Print exactly the lines from the first one down to the line containing "2, 0, 0.05))", both ends included, with no pictures and nothing else.

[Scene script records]
····················

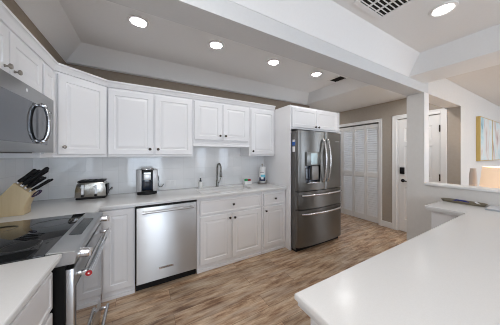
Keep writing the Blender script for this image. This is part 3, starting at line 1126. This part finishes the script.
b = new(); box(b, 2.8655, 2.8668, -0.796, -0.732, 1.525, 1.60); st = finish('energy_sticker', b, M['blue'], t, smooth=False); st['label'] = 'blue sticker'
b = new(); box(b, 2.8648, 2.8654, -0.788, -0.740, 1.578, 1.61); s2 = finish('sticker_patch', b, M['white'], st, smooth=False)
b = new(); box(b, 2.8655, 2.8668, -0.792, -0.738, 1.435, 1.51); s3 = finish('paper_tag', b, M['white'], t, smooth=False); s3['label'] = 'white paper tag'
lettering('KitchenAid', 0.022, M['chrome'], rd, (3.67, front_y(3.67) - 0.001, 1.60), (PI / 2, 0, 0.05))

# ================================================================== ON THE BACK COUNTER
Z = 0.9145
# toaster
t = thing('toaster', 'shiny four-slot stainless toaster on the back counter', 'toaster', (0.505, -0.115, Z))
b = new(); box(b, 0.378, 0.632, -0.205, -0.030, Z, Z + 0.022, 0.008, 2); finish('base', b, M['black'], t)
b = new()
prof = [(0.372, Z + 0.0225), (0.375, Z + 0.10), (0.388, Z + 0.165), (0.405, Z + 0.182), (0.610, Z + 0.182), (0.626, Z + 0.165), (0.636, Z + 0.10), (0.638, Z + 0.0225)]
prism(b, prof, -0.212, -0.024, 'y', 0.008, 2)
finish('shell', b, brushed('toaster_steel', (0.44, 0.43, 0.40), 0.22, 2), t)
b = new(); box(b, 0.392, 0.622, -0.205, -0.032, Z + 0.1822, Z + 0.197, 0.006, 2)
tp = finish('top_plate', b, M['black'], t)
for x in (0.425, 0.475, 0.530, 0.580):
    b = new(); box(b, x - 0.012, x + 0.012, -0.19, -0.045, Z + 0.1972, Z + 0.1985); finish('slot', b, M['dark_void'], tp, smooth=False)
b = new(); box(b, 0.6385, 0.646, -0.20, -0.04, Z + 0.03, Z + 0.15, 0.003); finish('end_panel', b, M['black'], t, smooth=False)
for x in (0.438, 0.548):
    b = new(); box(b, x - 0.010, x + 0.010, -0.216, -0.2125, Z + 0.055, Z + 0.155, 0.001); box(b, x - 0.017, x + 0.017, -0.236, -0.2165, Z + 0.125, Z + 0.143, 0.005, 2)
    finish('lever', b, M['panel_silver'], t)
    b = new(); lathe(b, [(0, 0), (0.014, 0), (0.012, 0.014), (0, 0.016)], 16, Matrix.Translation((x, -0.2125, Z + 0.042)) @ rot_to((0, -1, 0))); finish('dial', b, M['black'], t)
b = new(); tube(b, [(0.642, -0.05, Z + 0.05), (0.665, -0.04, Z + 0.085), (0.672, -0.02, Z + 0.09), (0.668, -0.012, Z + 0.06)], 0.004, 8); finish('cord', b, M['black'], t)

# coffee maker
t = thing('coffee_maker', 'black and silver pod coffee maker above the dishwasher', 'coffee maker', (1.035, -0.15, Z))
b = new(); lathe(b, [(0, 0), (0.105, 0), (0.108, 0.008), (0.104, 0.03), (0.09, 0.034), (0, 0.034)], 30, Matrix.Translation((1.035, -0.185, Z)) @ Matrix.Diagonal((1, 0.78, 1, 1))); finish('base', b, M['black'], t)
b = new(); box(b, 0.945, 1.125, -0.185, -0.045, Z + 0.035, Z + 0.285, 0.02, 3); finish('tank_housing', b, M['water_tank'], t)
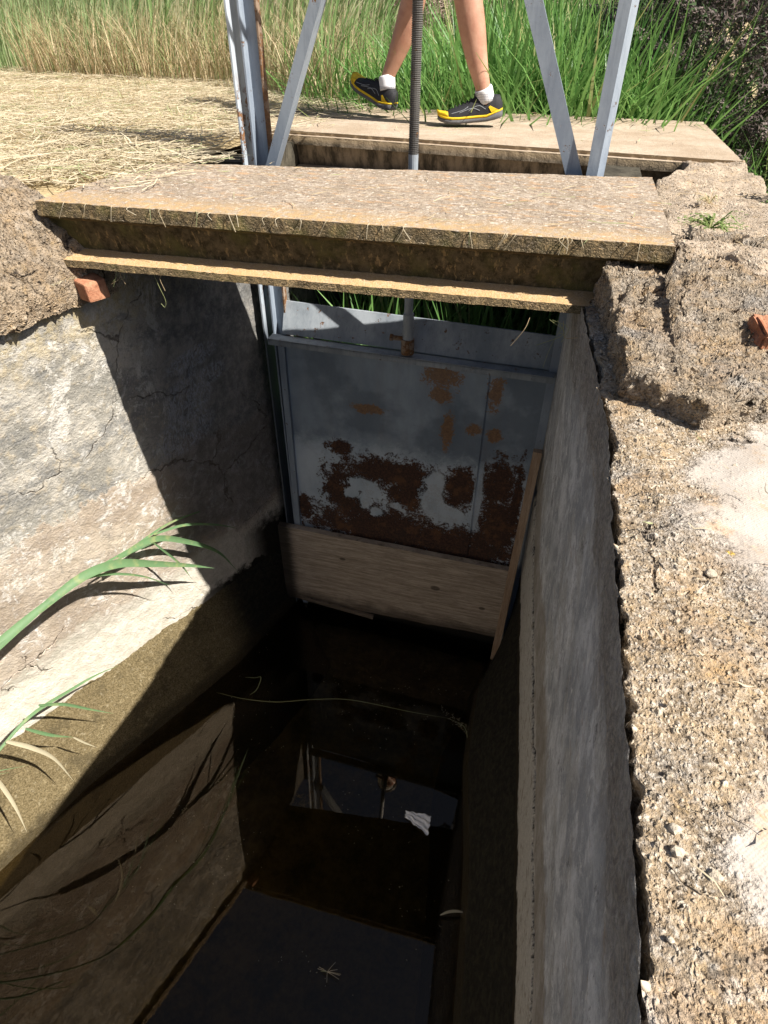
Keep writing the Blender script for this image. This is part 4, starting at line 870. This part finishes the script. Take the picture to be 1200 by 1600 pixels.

····················

- **SOLUTION BELOW**:
Keep writing the Blender script for this image. This is part 3, starting at line 1126. This part finishes the script.
b = new(); box(b, 2.8655, 2.8668, -0.796, -0.732, 1.525, 1.60); st = finish('energy_sticker', b, M['blue'], t, smooth=False); st['label'] = 'blue sticker'
b = new(); box(b, 2.8648, 2.8654, -0.788, -0.740, 1.578, 1.61); s2 = finish('sticker_patch', b, M['white'], st, smooth=False)
b = new(); box(b, 2.8655, 2.8668, -0.792, -0.738, 1.435, 1.51); s3 = finish('paper_tag', b, M['white'], t, smooth=False); s3['label'] = 'white paper tag'
lettering('KitchenAid', 0.022, M['chrome'], rd, (3.67, front_y(3.67) - 0.001, 1.60), (PI / 2, 0, 0.05))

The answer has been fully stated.